This is the last regulatory approval needed to finalize the transaction.   Previous approvals include Federal Energy Regulatory Commission (FERC), Texas Public Utility Commission (PUCT) and Federal Trade Commission.

“We appreciate the confidence the LPSC and other regulatory entities have given this transaction through their thorough review and approval process,” said Bill Fontenot, Cleco president and CEO.  “Their support confirms our belief that this transaction is the best path for Cleco, our customers, Louisiana cooperatives, communities and the state of Louisiana.”
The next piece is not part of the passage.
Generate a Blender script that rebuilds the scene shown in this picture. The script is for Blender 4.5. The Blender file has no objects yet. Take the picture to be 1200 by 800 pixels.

Under the terms of the $1.0 billion agreement, which is expected to close in February 2019, Cleco Cajun LLC (Cleco Cajun), an unregulated subsidiary of Cleco, will acquire eight generating assets totaling 3,555 MW, transmission operations and contracts to provide wholesale power to nine Louisiana cooperatives, five municipalities across Arkansas, Louisiana and Texas, and one investor-owned utility.  Seven of the generation assets will be managed by Cleco while the Cottonwood plant in Texas will be temporarily leased back to NRG for operation.

Acquisition highlights:

  • Cleco Cajun and Cleco Power remain separate businesses, independently operated and managed by local management teams in Louisiana.
  • The transaction significantly increases the scale of Cleco’s operations in Louisiana by more than doubling its generating capacity and increasing the number of end-user customers by 77 percent.
  • The transaction enables enhanced customer service through the sharing of operational expertise and management best practices.
  • Electricity rates for Cleco Cajun and Cleco Power customers are not impacted.
  • Employment levels, employee compensation levels and employee benefits are maintained for Cleco Cajun, Cleco Power and Cleco employees.

“This investment advances our growth strategy and positions Cleco to achieve our vision of becoming Louisiana’s leading energy company,” said Fontenot.